J’ai été libraire. Je comprends leurs préoccupations. S’il n’y a plus de librairie, il n’y aura plus de Bruit du Monde.
Si on vend bien un livre, c’est du au formidable maillage en France mais surtout parce qu’un libraire par ses conseils de lecture va mettre le livre dans la main du lecteur.
On a bien évidemment une société qui s’occupe de la diffusion partout en France mais il est clair qu’on a aussi des relations très privilégiées avec les librairies, en tentant d’avoir un rapport de confiance mutuelle. On n’imposera pas un livre à un libraire si on sait qu’il n’est pas fait pour lui.

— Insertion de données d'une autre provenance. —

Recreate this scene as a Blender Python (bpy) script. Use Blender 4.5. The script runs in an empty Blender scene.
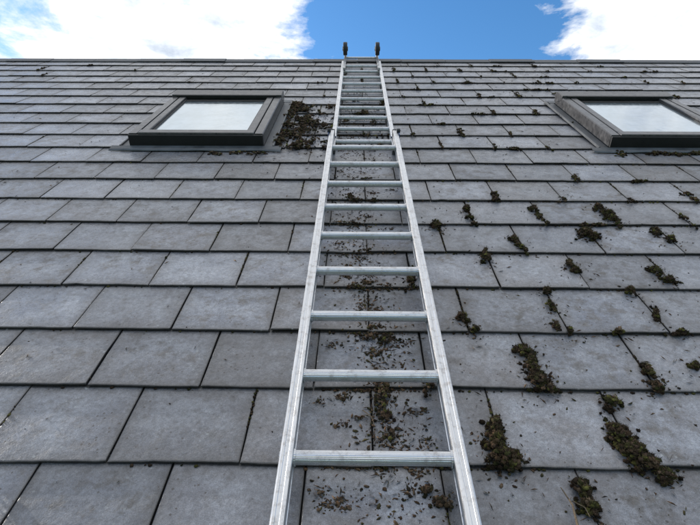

Il n’y a pas si longtemps encore les grosses maisons d’édition ne prenaient pas assez le temps d’écouter les points de vue des libraires. Maintenant on trouve leurs mots en 4ème de couverture.
Vos envies, vos projets ?
M-P.G. : On serait ravis d’accueillir des artistes exilés (afghans, syriens, ukrainiens, libanais ou autres) pour des raisons politiques comme économiques dans notre résidence. On aimerait aussi réunir une petite colonie d’éditeurs – européens dans un premier temps – l’an prochain pour échanger sur nos façons d’aborder notre métier. Ça participerait aussi du rayonnement artistique international de Marseille.
Quant à notre prochaine parution, il s’agit du polar d’un auteur norvégien qui vit à Marseille et on va sortir l’an prochain notre premier livre de manga, un secteur en très grande forme avec la littérature jeunesse.
Vos adresses et lieux préférés à Marseille ?
On adore s’échapper au Frioul, que ce soit sur Pomègues vers la calanque de la Crine ou sur Ratonneau vers la calanque Saint Estève pour se baigner tard le soir.
En ville et dans notre quartier de la Plaine, on aime déjeuner au Petit resto’, se régaler d’une glace à l’Éléphant Rose à Pois Blancs et dîner chez Romy.